Some of you
may remember a very old movie (older than I, in fact) called Mr. Blandings
Builds his Dream House, starring Cary Grant (1948). A more recent movie that is
rather like the first is The Money Pit, starring Tom Hanks (1986). In both
movies, a young couple has invested in a dream house for their future which
turns out to be a nightmare. I remember watching the Cary Grant movie a very
long time ago on an afternoon TV matinee. It was my first realization that Cary
Grant was actually funny. All that I knew of him beforehand was that he was the
one who said, “Judy, Judy, Judy”. Unable to find this online so far, I looked
up The Money Pit instead and watched that one this morning. Hanks is also quite
funny in this comedy of disasters as a young man trying to hold together a
house that is self-destructing all around him while at the same time
maintaining a marriage that is far more important to him than the money or the
house. “The foundation is the important thing,” the building contractor tells
Hanks toward the end of the story. “If you have a good foundation, everything
else can be repaired.”
It’s an
endearing sort of moral, and it may even be true. But the reason these two
movies came to mind in the first place is that upon awakening this morning,
after a rather sleepless night punctuated by pains and discomforts for which
there seems no end of modulation, it occurred to me that my body is like the cursed
house in these movies, falling apart bit by bit, beam by beam, from floor to
ceiling to plumbing to wiring.

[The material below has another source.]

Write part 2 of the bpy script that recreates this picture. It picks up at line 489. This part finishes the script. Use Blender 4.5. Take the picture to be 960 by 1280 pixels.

Every evening, I go to bed in the hope that the
night crew of time and rest will have mended some parts of the crumbling
structure by morning, only to find upon waking that new holes have appeared,
new pipes have cracked, that the floors are sagging and the timbers are
groaning and that the latter condition is now worse than the former. Oh, the
foundation is still solid—I’m still here, aren’t?—but all the parts above
ground are tipped and skewed and leaning in quite an alarming manner.
Now, I don’t
remember what ultimately happens with the house in the Grant movie. In the
Hanks film, the thing is in a seemingly hopeless state, such that even the
repairs are in need of repair. But when the foundation of the love itself is
threatened, the house no longer matters to either the man or the woman. Repairs
are finally effected, the structure made sound, but the foundation, the love
that is the very reason for the house, has been undermined. Of course, it all
turns out well in the end (this is, after all, a comedy). Love is restored and,
with it, the house, the dream, and the future.
Would that
life itself were a comedy. Or then again, perhaps it is. In 2 Corinthians, the
apostle Paul speaks of dwellings in this manner: For we know that if our earthly house, this tent, is destroyed, we have
a building from God, a house not made with hands, eternal in the heavens. For
in this we groan, earnestly desiring to be clothed with our habitation which is
from heaven, if indeed, having been clothed, we shall not be found naked. For
we who are in this tent groan, being burdened, not because we want to be
unclothed, but further clothed, that mortality may be swallowed up by life.
Some of my
troubles may be reparable. I don’t know. If they are, they are only so for a
time—and God knows what period of time. Deterioration remains a constant process,
relentlessly undoing repair, relentlessly degrading that which has arisen from
the initial foundation. The great hope from the beginning is for a structure not
subject to dissolution, the eternal foundation sometimes known as love.